5月18日 復活節第5主日
黙想のヒント

「見よ、わたしは万物を新しくする」(ヨハネの黙示21:5)

 聖書の中には、よく「終わる」「過ぎ去る」「滅びる」という言葉がでてきます。何のために時代は過ぎ去り、ものごとは滅びるのでしょうか。それは新しいものが生まれるためにこそ、古い時代と古いものごとは過ぎ去っていかなければならないのです。ですから、聖書の視点は常に「新しさ」「誕生」「再生」なのです。「見よ、わたしは万物を新しくする」そうであれば、人間も常に新しさを求めて生き続けることが人間本来の生き方であり、その最終目的が「新しい掟」(ヨハネ13:34)という愛に他ならないのです。

 それでは、この新しさを実現するための大切なポイント、それはものごとを常に未来形で考え、語るということです。世の中には様々なメディアやSNSなどによりマイナスな情報があふれ、無意識の内に世の中は悪いことばかりだという錯覚に陥ってしまいがちです。そうなると、悲観しなくていいことに悲観し、恐れなくていいことに恐れてしまいます。ものごとを過去形で話すと、必ず不平不満、やがて罪と悪の責任を「人のせいにする」という症状が出てきます。もちろん過去の振り返りは必要です。しかし、「確かに過去はこうだった。しかし、これからはこのように考えて行こう。このように進めて行こう」というとらえ方が必要です。未来のことは誰にも分かりません。確かに不安はあります。しかし、未来が予測できないからこそ、そこには同時に「無限の可能性」があるのです。この「無限の可能性」を引き出していくためにこそ、ものごとを未来形で考え、語ることが必要なのです。それにはポジティブ思考とポジティブ言葉が欠かせません。これによって更に「信仰の門を開いて」(使徒言行録14:27)いくことが可能となります。

 人間の体には「自律神経」と呼ばれる神経が全身に張り巡らされています。自律神経は体温調節、血液循環、消化吸収など、人間の無意識な生命活動を担っています。この自律神経は心の状態に左右されやすく、心が前向きだと正常に働き、心が後ろ向きだと不具合が生じます。ですから、心を常に前向きに整えておくことが何よりも必要なのです。

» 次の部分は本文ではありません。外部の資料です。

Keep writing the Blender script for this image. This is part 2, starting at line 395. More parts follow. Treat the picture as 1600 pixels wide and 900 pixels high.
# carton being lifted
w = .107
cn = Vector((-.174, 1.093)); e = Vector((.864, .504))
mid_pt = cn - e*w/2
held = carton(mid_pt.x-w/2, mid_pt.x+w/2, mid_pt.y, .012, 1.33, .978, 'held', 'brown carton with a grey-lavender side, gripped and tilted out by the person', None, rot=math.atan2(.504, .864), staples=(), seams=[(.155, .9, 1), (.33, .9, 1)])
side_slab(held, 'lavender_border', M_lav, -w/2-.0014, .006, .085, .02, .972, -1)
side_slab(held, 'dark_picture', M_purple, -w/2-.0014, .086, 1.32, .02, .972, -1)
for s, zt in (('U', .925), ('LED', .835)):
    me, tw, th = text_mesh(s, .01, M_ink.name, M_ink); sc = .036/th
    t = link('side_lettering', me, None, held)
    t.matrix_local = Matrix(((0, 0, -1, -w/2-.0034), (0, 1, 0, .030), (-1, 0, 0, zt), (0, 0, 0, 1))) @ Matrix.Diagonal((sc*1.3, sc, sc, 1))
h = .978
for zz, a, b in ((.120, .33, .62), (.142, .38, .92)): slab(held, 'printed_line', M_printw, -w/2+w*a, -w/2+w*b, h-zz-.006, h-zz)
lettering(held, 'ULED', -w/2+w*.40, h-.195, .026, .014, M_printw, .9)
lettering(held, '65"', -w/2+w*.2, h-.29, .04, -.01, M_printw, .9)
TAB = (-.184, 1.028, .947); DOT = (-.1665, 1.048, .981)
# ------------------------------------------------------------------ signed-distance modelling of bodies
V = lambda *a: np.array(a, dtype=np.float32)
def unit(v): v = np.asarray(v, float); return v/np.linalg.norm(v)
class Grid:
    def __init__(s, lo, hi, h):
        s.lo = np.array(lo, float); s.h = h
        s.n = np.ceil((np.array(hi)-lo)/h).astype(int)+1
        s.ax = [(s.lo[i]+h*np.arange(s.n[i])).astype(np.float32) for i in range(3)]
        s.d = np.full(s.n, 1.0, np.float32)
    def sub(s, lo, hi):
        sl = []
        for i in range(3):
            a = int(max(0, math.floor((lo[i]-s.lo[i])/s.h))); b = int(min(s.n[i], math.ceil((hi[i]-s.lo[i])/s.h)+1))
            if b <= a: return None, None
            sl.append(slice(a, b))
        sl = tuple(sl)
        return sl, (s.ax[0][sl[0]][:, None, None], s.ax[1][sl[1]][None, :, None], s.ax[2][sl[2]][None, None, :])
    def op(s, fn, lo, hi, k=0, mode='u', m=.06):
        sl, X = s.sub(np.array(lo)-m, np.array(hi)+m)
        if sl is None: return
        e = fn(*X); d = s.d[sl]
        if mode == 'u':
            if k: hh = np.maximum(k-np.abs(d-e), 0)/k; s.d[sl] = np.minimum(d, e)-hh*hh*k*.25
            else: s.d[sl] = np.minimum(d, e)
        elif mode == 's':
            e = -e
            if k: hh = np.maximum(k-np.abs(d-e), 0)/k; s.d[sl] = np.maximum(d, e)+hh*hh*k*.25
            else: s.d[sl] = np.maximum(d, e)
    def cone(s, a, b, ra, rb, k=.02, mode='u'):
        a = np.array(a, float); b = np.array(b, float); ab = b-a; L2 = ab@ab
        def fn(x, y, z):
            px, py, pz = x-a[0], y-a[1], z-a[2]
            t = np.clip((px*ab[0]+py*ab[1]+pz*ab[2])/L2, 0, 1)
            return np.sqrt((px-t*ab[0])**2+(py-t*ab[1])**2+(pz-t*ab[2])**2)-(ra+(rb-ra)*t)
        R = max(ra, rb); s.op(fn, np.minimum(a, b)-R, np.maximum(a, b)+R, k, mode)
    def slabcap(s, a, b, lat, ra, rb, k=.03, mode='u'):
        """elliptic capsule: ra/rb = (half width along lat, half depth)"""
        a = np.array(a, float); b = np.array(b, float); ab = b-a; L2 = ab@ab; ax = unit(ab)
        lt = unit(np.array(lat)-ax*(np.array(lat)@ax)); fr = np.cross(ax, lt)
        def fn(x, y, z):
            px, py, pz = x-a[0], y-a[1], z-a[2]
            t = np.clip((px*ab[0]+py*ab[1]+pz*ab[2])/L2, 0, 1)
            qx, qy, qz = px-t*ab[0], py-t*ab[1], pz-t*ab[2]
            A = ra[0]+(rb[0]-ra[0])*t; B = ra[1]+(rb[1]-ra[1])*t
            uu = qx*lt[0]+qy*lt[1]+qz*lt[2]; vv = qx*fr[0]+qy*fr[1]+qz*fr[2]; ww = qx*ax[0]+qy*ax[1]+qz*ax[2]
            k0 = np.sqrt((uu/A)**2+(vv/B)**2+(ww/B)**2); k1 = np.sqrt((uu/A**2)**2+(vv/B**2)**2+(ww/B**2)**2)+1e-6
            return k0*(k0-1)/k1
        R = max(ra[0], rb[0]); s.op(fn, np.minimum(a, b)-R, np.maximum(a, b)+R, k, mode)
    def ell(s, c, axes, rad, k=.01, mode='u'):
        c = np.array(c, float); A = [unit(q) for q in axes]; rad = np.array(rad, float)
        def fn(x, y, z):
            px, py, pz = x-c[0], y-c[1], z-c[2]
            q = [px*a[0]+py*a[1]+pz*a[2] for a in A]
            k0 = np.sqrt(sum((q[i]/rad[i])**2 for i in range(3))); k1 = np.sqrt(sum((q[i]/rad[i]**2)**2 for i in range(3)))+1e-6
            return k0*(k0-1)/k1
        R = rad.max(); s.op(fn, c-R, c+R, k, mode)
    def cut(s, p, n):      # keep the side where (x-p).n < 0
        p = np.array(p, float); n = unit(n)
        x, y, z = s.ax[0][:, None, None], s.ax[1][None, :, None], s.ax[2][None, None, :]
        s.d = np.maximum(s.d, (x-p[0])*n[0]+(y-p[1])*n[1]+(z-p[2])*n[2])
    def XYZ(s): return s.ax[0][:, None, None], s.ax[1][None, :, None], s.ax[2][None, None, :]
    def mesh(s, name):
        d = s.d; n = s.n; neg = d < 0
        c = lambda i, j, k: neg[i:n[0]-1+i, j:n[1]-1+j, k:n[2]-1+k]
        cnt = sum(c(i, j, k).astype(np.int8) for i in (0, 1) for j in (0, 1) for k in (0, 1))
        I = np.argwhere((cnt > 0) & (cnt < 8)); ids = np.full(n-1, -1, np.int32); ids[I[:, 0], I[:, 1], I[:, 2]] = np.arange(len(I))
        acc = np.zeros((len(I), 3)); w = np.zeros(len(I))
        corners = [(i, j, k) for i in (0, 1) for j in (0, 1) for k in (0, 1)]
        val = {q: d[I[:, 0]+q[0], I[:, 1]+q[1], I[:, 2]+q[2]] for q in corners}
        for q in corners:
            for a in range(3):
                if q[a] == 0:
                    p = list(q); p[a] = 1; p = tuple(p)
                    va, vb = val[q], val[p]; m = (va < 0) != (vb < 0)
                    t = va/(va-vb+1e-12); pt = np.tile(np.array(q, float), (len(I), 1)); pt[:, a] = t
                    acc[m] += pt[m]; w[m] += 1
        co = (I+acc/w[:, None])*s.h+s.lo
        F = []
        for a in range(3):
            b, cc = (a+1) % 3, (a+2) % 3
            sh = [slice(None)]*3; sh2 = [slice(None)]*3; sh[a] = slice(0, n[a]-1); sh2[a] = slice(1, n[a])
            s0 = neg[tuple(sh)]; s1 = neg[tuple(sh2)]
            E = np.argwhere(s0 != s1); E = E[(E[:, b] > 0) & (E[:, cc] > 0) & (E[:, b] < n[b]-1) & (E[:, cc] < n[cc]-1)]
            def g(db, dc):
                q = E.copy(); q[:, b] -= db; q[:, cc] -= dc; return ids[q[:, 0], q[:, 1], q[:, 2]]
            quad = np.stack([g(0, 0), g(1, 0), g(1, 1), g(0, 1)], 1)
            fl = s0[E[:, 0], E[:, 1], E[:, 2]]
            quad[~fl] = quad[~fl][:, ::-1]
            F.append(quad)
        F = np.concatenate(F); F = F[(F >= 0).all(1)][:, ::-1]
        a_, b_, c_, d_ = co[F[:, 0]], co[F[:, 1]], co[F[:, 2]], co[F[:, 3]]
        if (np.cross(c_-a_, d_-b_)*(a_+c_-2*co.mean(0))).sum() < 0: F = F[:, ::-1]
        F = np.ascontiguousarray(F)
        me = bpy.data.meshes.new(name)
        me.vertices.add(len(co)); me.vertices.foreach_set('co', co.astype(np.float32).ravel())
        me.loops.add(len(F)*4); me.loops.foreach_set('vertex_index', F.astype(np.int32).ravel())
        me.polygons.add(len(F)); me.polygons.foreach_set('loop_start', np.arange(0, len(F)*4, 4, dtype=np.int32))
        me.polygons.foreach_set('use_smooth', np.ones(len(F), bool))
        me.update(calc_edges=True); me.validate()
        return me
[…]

 漫画『鬼滅の刃』が人気なのは、その言葉の積極性にあります。「頑張れ!人は心が原動力だから心はどこまでも強くなれる!」(竈門炭次郎)「人のためにすることは巡り巡って自分のためになる。そして人は、自分ではない誰かのために、信じられないような力を出せる生き物なのだよ」(竈門炭次郎)「どんな時もアンタからは不満の音がしていた。心の中の幸せを入れる箱に穴が開いているのだ。どんどん幸せがこぼれていく」(我妻善逸)「この世は、ありとあらゆるものが美しい。この世に生れ落ちることができただけで幸福だと思う」(継国縁壱)「炭次郎の心の中は暖かかった。空気は澄みきって心地よく、さらに光る小人が存在している。これは炭次郎の優しさの化身である」(ナレーション)この炭次郎たちの言葉の中に、日頃の私たちの心の奥底にある憧れが潜んでいるように思えます。